The plot follows three thieves, Rocky (Jane Levy), her boyfriend Money (Daniel Zovatto) and their friend Alex (Dylan Minnette). They break into a blind veteran’s (Stephen Lang) house because they hear he has a fortune. Rocky is supposed to be sympathetic because she is trying to make a better life and has crackhead parents. She’s not. She’s a horrible person. These three scumbags are robbing a blind vet! I already want these people dead. Hell, I want Money dead, just for calling himself that.
Well, the blind man (who has no name so we’ll be referring to him as BM going forward) isn’t helpless and is ready to kill the intruders. He’s also a complete nut-job. TWIST – Oh no, wait we knew that from the trailer. The real twist is that he has a girl locked in a dungeon downstairs. The girl was kidnapped because she drove drunk and killed BM’s pregnant daughter. Not sure, why the cops didn’t check his house when she went missing, but the police in this film are inept multiple times – so whatever.
BM wants to have the grandchild he lost when his daughter was killed so he inseminates his captive with his semen. The filmmakers were too scared to make him actually rape the girl so I guess they thought this was less extreme or less misogynistic maybe, either way they were wrong. They did go all out and had no qualms about showing pubic hair in his semen sample and making him take a mouthful of it when Rocky stuffs a syringe in his mouth.
The filmmakers don’t grasp the difference between being gross and making an audience scared. It’s a disgrace to the genre and to the sub-genre of home invasion horror. A perfect example is when the hostage gets killed in a scuffle and BM takes Rocky in her place. We get so many close-ups of his semen. That’s not scary! It isn’t edgy! So, why is it there? I’m guessing the powers-that-be would claim Rocky almost being raped with a syringe is terrifying, but it isn’t. LAW & ORDER and LAW & ORDER SVU tackled the topic multiple times. The difference was they’re dramas, they’re well-written, and simply put they were good.
I sincerely hate everything about this movie. They try to make everything dark and bleak and green to build atmosphere, yet it’s all superficial, intentional and obvious. One need only to look in the direction of Dario Argento, the king of visual storytelling, to see the difference. Argento uses imagery to convey emotion to the viewer, DON’T BREATHE’s director Fede Alvarez just uses it because he’s seen it in other movies. Simply put, Argento knows what he is doing and Alvarez just tries to mimic what he sees.. He randomly picks a dark color and says, “that’d look cool.”
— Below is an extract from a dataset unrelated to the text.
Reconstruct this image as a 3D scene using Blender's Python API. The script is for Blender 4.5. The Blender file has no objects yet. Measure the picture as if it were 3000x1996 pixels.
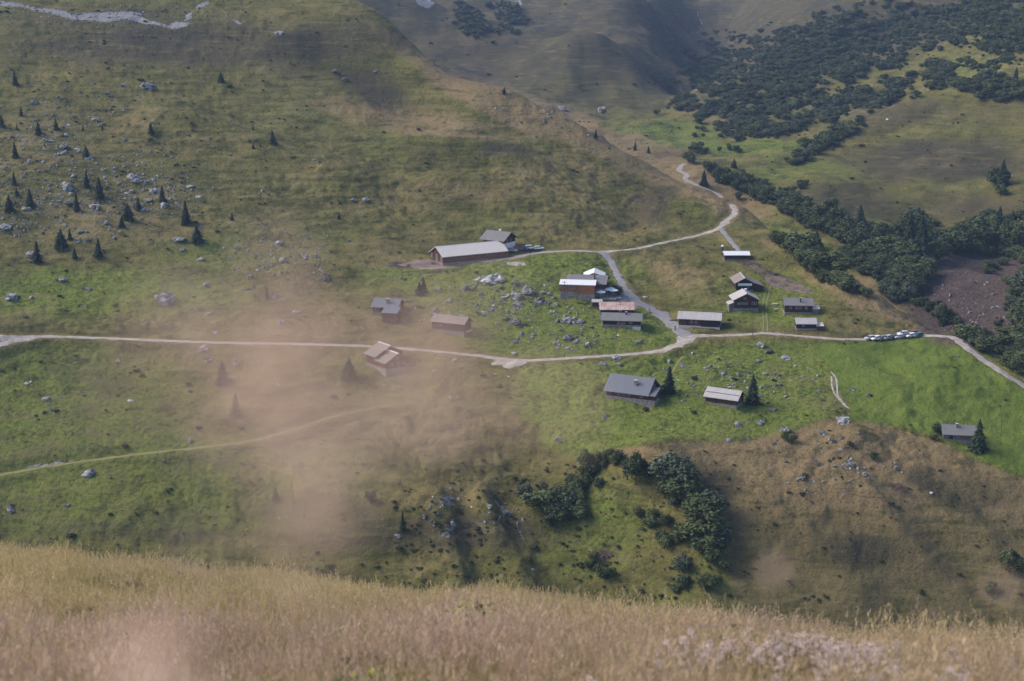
import bpy, bmesh, math, random
import numpy as np
from mathutils import Vector, Matrix
random.seed(7)
RNG = np.random.default_rng(7)
R = math.radians
scene = bpy.context.scene
C = scene.collection

# ------------------------------------------------------------------ camera, sky, sun, exposure
PITCH = 14.0
FPX = 3000 * 50.0 / 36.0
cam_d = bpy.data.cameras.new('camera')
cam_d.lens = 50; cam_d.sensor_width = 36; cam_d.sensor_fit = 'HORIZONTAL'
cam_d.clip_start = 0.02; cam_d.clip_end = 6000
cam_d.dof.use_dof = True
cam_d.dof.focus_distance = 450
cam_d.dof.aperture_fstop = 3.6
cam_o = bpy.data.objects.new('camera', cam_d); C.objects.link(cam_o)
cam_o.location = (0, 0, 0); cam_o.rotation_euler = (R(90 - PITCH), 0, 0)
scene.camera = cam_o

SUN_AZ, SUN_EL = -78.0, 38.0      # azimuth clockwise from the view direction (+Y); veiled light from the left, beyond the village
world = bpy.data.worlds.new('World'); scene.world = world; world.use_nodes = True
wn = world.node_tree.nodes; wl = world.node_tree.links
sky = wn.new('ShaderNodeTexSky'); sky.sky_type = 'NISHITA'; sky.sun_disc = False
sky.sun_elevation = R(SUN_EL); sky.sun_rotation = R(SUN_AZ)
sky.air_density = 1.0; sky.dust_density = 4.0; sky.ozone_density = 1.0; sky.altitude = 1500
bg = wn['Background']; bg.inputs['Strength'].default_value = 0.10
wl.new(sky.outputs['Color'], bg.inputs['Color'])
sun_d = bpy.data.lights.new('sun', 'SUN'); sun_d.energy = 2.1; sun_d.angle = R(38); sun_d.color = (1.0, 0.90, 0.77)
sun_o = bpy.data.objects.new('sun', sun_d); C.objects.link(sun_o)
sdir = Vector((math.sin(R(SUN_AZ)) * math.cos(R(SUN_EL)), math.cos(R(SUN_AZ)) * math.cos(R(SUN_EL)), math.sin(R(SUN_EL))))
sun_o.rotation_euler = (-sdir).to_track_quat('-Z', 'Y').to_euler()
sun_o.location = (-200, 200, 300)
scene.view_settings.view_transform = 'Standard'; scene.view_settings.look = 'None'
scene.view_settings.gamma = 1.0; scene.view_settings.use_curve_mapping = False
scene.view_settings.exposure = 1.2
scene.cycles.use_denoising = True
scene.cycles.max_bounces = 6; scene.cycles.diffuse_bounces = 3; scene.cycles.glossy_bounces = 2
scene.cycles.transparent_max_bounces = 8; scene.cycles.volume_bounces = 0

# ------------------------------------------------------------------ pixels to rays
FW = np.array([0, math.cos(R(PITCH)), -math.sin(R(PITCH))]); UPV = np.array([0, math.sin(R(PITCH)), math.cos(R(PITCH))])
def ray(u, v):
    x = (np.asarray(u, float) - 1500) / FPX; y = (998 - np.asarray(v, float)) / FPX
    return np.stack([x, FW[1] + y * UPV[1], FW[2] + y * UPV[2]], -1)
def P(u, v, Y):
    d = ray(u, v); t = Y / d[..., 1]
    return d * np.asarray(t)[..., None]
def project(p):
    p = np.asarray(p, float); f = p[..., 1] * FW[1] + p[..., 2] * FW[2]; up = p[..., 1] * UPV[1] + p[..., 2] * UPV[2]
    f = np.maximum(f, 0.05)
    return 1500 + FPX * p[..., 0] / f, 998 - FPX * up / f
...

Nothing illustrates my point more than the masterpiece SUSPIRIA (1977). Suzy, brilliantly portrayed by Jessica Harper, appeared very innocent and the audience sympathized with her immediately. The colors, atmosphere and setting were such a contrast to who the protagonist was that it heightened the fear in the viewer. It was as if we were descending into this unknown hell with Suzy, experiencing every moment with her.
Now, I don’t expect everyone to be like Argento. The man is a genius! I do however expect someone to put a film together in a different manner than a child does with Colorforms. I know it’s an 80s reference, look them up. The basic point is Alvarez just threw a bunch of things at the camera, but none of them had any sort of rhyme or reason. It was a pointless film. I don’t mind people adopting something they’ve witnessed in other films and make it their own, pay homage to or utilize it if it works in their film. That’s not what we have here though. Alvarez just takes different aspects of movies that have no connection and puts them together to make DON’T BREATHE. It’s not even stealing. It’s like shopping at a grocery store, bringing the food home, putting the Cheerios in the fridge, the milk in the cabinet, the chicken in the bathroom, and then claim that your house is a grocery store. Nothing is in the right place, nothing fits, and you sure as hell don’t have enough stuff to qualify yourself a grocery store, or in DON’T BREATHE’s case, a movie.
Some may say that SUSPIRIA is an unfair comparison because the plot is far different than DON’T BREATHE. There are plenty of films that have a similar premise yet told the story in a far superior way. Forgetting about the visuals and just looking at the formula of the movie, one could point to HOUSE OF THE EDGE OF THE PARK (1980), WAIT UNTIL DARK (1967) or VACANCY (2007) to see how important character depth and the build of suspense is to a movie. Hell even, YOU’RE NEXT (2011) that I gave a 3.5/10 understood the basic intent of a horror movie. Still, the best example to look at would be a virtually unknown, low-budget production called VENUS FLYTRAP (1987). To read my review on that film click here: http://www.scaredstiffreviews.com/venus-flytrap-1987-%E2%80%93-low-budget-horror-movie-review/
Without going into too much detail, VENUS FLYTRAP follows three thugs who crash a party held by a few yuppies. Unbeknownst to the thugs, the yuppies are just as crazy – if not more. Everyone in the film is essentially a villain, but they unlike DON’T BREATHE, created a suspenseful atmosphere where the tension continued to build throughout.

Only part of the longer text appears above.